Come get the real "birds eye view"

May 16, 2018

 

Wild Sage now has some new paintings to show off the talent of local artist Amber Foote

 

Q&A with artist Amber Foote

If you’ve been into Wild Sage lately, you may have noticed some extra eyes staring at you (or perhaps ignoring you). Amber Foote’s enticing collection of bird paintings gives a whole new meaning to the expression “bird’s-eye view,” and we wanted to learn more! We loved hearing her unique perspective of Berks County, and the people who live here, and how she has translated her experiences into art.

 

Can you tell me about your artistic process?/ What determines what medium you will use (oil, watercolor, etc.)?

 

I had tended toward watercolor just after college. I liked the options with washes and how certain colors repelled or embraced others. I’d had more than a few professors at Syracuse who inspired me, so ten years ago, I picked up oil again, with a goal to master some of its variables.

 

 

Your paintings look almost photographic, do you start with photographs? Can you talk about the photography aspect of your work?

Yes, I almost always start with at least one photo. I started taking photos and using them as reference for paintings back in high school.  I grew up in a hiking, birding family. I have thousands of photos of birds now to inspire me, but I also take photos of landscapes, cityscapes, people and farms. And, a digital camera allows you to take 101 photos of one bird; to capture the ideal eye gaze, head tilt, body shadow and feet position, over several photos, and then synthesize those views into one.  

 

What about nature, birds in particular, do you find inspiring?

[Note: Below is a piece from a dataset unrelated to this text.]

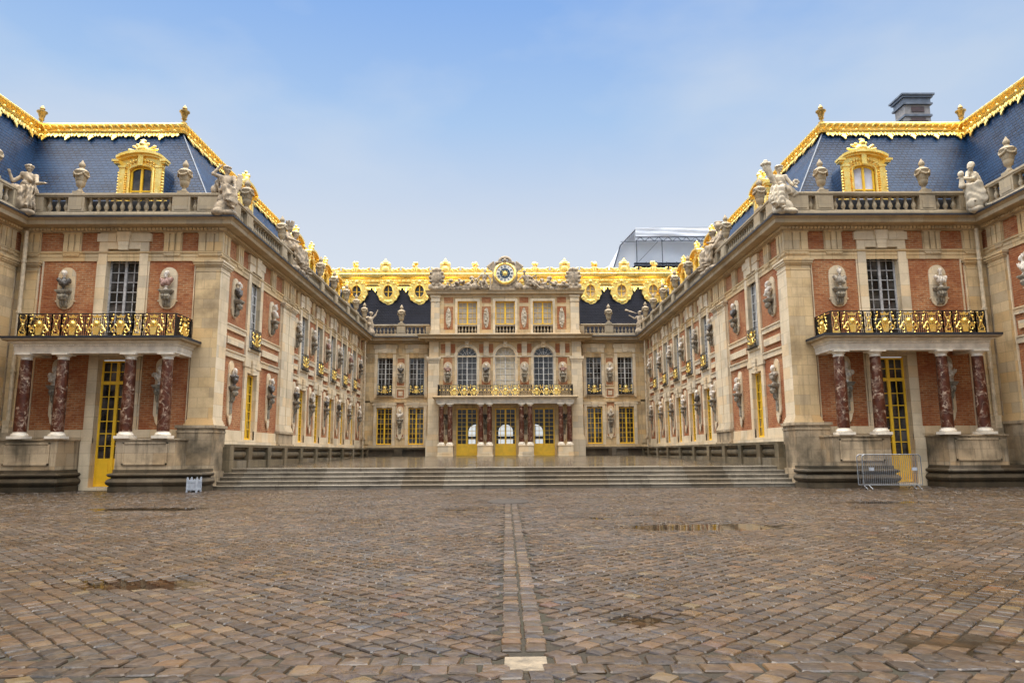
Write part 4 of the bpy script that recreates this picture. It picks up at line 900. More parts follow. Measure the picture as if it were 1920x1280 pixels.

Good question. I think that I really like their varied attitudes towards humans interrupting them in their space. So, I try to capture that ‘look’ of reasoning, or stealth, or curiosity that animates them, a step beyond the Audubon-style, birding-book image. For example, a Titmouse tends to be fearless, coming very close to humans, to see 'what’s what’, with a very direct gaze. A Great Blue Heron might be entirely transfixed on a naive fish two steps away and ignore humans entirely.

 

Would you describe your work as being particular to Berks county? Can you talk how the local culture affects your art?

I would say my current work is definitely particular to outdoor, bird-friendly spaces, and there are plenty of those here. :-)  I grew up in rural Vermont, and Pennsylvania is pretty similar, with the same diversity of birds, plants and animals, farms and landscapes.

 

 

The local culture here is great and increasingly supportive of artists and the arts. I am a member of the Berks Art Alliance, which has been around forever, always promoting artists and the arts.

 

Does your day job as a civil rights education advocate influence your artwork?/In what ways?

Good question. I am persistently nudging people to embrace the singular, uniquely interesting person in front of them instead of just seeing the disability, so I think my bird paintings perhaps are my attempt to extend that effort to birds.